Thursday, March 29, 2012

C-ville - Phase Two

Fair warning to all reading: I have just finished my second helping of frozen yogurt, the yuppy version of ice cream, and have been imagining myself on tour with Luke Bryan all week. This may be a bit more internalized than some posts. Proceed at your own risk.

I had a plan once. I was seventeen and entering college. My high school sweetheart and I had just rekindled our mildly tumultuous relationship, and this time, it was different. I loved him, he loved me, and we were going to be together. We were young and in many ways naive. But for a fleeting moment, that decision was real.

Our relationship followed the path of many first loves in that at some point, we realized we needed to experience the world, discover who we were outside of one another. Perhaps that exploration would bring us together, although we knew our paths would more than likely grow further apart until we were but distant memories faintly harkened by a particular song.

Indeed, our paths led us different directions. I would be lying if I said I did not have a moment of sweet nostalgia every time I hear "When the Stars Go Blue", but he is not what I miss. Our relationship was wonderful in its time, and I have been more than happy to leave it at that for many years.

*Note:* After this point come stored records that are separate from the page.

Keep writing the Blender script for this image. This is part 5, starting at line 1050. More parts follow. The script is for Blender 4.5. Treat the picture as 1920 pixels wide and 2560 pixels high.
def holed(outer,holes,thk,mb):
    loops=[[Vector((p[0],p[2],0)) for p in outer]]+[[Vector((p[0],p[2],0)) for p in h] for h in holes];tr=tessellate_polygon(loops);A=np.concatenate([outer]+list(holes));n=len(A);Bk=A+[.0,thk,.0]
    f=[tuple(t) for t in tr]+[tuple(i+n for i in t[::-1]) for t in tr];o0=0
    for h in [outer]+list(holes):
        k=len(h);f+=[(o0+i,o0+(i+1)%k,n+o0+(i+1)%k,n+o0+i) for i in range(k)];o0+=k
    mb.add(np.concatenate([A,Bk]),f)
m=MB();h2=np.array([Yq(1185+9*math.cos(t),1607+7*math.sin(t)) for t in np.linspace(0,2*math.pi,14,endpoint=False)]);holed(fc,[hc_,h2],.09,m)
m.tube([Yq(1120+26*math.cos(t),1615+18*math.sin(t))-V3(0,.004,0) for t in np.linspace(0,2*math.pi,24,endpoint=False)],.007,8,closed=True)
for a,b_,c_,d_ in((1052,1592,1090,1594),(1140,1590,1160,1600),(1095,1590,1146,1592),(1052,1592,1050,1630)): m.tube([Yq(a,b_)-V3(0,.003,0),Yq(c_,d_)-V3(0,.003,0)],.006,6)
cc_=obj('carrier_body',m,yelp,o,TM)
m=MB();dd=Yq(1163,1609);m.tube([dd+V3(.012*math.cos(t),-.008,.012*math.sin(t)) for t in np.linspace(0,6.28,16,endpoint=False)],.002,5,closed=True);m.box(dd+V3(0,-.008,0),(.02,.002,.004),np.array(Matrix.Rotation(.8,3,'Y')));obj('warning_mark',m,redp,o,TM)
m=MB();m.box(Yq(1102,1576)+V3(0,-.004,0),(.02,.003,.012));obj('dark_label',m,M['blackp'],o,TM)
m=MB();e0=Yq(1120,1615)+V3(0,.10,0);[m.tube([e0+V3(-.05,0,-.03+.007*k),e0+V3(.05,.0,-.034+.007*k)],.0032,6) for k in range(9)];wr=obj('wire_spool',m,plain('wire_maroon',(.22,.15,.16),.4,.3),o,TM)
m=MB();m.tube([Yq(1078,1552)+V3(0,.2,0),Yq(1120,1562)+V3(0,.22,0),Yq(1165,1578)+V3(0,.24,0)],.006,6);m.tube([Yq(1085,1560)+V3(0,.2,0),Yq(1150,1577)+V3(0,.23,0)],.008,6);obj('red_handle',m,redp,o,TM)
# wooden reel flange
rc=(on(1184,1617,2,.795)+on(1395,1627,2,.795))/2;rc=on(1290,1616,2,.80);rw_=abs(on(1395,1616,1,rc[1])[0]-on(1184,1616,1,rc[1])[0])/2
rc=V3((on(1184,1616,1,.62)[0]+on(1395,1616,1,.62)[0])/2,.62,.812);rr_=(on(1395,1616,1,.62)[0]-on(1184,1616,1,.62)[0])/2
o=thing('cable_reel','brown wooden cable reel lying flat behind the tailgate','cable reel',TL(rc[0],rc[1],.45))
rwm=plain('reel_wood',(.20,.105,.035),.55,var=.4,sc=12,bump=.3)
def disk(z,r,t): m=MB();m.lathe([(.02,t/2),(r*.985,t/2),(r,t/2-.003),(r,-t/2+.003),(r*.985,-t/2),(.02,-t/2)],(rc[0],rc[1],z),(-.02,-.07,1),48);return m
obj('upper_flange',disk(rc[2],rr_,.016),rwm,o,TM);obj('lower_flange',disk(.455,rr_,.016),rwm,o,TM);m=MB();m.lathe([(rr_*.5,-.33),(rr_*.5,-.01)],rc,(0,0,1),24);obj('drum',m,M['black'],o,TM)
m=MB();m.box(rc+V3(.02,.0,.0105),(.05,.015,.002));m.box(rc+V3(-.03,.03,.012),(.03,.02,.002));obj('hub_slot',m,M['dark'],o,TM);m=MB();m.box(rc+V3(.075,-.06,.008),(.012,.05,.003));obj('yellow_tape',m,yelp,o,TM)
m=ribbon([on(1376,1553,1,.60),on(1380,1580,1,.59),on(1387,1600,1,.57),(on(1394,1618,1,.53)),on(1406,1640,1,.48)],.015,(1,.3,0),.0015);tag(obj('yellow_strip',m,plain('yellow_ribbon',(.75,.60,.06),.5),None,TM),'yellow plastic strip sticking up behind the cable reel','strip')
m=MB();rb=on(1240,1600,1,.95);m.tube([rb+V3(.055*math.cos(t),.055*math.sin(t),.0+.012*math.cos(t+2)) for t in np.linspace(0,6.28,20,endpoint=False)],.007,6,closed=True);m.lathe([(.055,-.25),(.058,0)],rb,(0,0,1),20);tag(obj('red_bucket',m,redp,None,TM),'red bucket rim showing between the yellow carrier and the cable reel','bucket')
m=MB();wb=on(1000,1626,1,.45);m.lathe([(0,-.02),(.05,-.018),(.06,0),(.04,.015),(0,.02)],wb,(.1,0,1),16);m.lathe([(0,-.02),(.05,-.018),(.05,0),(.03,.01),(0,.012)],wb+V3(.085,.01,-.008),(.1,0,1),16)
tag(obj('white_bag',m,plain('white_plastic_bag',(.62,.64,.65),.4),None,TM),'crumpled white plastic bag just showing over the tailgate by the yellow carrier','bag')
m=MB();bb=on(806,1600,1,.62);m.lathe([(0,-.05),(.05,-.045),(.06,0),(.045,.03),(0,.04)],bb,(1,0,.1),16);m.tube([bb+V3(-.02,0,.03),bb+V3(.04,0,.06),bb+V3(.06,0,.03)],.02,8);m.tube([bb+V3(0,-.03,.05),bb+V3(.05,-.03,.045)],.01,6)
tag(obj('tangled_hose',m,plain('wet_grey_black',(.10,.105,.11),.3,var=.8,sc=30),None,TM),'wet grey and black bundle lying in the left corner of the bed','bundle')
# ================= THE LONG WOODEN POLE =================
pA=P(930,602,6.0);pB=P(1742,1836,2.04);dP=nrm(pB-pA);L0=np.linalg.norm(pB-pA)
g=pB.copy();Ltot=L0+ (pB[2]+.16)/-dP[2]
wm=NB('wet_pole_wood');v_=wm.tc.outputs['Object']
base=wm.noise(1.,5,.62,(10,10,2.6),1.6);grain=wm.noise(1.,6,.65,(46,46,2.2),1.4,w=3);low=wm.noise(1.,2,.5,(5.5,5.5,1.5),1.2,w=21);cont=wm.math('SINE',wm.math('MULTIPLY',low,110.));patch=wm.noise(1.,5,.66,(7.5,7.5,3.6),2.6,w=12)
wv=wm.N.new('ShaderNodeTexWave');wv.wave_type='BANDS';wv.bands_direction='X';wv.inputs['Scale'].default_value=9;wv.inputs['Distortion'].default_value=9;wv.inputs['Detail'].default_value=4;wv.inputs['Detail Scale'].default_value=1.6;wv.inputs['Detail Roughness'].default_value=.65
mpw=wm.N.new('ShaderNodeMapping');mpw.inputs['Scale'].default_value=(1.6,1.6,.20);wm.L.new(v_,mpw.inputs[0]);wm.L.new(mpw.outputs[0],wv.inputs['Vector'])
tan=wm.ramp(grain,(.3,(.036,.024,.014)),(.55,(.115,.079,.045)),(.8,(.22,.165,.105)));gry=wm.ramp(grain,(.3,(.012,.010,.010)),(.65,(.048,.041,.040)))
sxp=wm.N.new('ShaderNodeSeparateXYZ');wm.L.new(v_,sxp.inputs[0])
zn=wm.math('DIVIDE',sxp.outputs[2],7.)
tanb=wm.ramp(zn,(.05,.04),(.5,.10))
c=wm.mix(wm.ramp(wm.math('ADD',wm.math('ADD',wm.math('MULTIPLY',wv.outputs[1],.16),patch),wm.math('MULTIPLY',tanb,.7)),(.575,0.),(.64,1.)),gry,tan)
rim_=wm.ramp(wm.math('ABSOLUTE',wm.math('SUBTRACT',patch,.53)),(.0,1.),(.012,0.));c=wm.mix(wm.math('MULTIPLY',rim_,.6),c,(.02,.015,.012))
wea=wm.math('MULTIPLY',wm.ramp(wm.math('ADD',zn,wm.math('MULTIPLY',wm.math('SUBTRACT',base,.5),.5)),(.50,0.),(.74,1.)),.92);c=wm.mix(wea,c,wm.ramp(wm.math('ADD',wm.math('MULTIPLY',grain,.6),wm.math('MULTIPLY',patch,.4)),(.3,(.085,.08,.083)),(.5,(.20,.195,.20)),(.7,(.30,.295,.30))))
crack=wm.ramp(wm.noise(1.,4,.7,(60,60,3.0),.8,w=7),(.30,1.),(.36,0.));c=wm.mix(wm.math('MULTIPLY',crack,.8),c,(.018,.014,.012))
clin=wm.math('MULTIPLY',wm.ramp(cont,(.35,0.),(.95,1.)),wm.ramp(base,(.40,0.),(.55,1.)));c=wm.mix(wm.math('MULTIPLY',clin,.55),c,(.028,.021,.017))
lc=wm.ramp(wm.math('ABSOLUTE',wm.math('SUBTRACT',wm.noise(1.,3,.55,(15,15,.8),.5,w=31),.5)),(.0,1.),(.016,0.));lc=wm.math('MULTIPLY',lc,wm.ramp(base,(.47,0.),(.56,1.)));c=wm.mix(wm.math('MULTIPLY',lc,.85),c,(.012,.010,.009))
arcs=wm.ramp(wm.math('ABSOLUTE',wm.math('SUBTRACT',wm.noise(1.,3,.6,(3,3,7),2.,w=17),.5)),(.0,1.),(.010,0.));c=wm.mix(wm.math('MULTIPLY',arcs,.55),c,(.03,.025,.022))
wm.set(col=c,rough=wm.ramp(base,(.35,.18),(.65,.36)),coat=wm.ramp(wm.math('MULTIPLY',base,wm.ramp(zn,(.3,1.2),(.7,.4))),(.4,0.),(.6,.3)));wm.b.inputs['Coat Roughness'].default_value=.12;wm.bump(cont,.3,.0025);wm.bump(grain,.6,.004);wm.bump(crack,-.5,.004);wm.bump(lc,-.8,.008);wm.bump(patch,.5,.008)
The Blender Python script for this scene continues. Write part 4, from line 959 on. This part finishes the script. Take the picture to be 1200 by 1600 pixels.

I do, on occasions such as these, post froyo and ensconced in country music, miss that brief period during which I had a succinct vision of what life would be.

Now I simply ask, "What is a five year plan and does anyone actually complete one?" Five years ago, I had a plan to go the whole nine yards with a young man. Three years ago, I anticipated getting a job in Cleveland and hopefully still living the small town dream with some lucky man to be determined. Instead, I was prompted to move to a foreign city for a job with a thriving marketing company. I had learned my lesson, though, and was going to be very conservative with this timeline. I would be satisfied envisioning myself at the company for two years - no guy in the equation, just working toward the top of the marketing world and enjoying my early twenties. The job was ideal. It was in my field of interest, office dress code included jeans, and the employees were young.

Last Friday, I quit. Reasons were plenty, but the most pressing was that of God's prompting. It was clear and unavoidable, and ironically, it was twenty months from my date of hire - not twenty-four as planned.

I am making a deliberate decision to let go of plans, as they seem often to go awry. I do struggle with the idea that in six months, when I am tired of serving at a restaurant and juggling whatever other part time gig I find, I will wonder what the next step is. When people appear to be following the illusive road of upper middle class idealism, I am guilty of momentary envy.

Mostly, though, I feel liberation and hope. Liberation from the burden of having to know where I will be in five years, next year, or even next month; hope that while I have absolutely no idea what God has planned for me, He does, and He will bring it to fruition despite my many attempts to seize control. And throughout that mess of a process, He will find a way to work through me and touch someone's life, if only in a small way.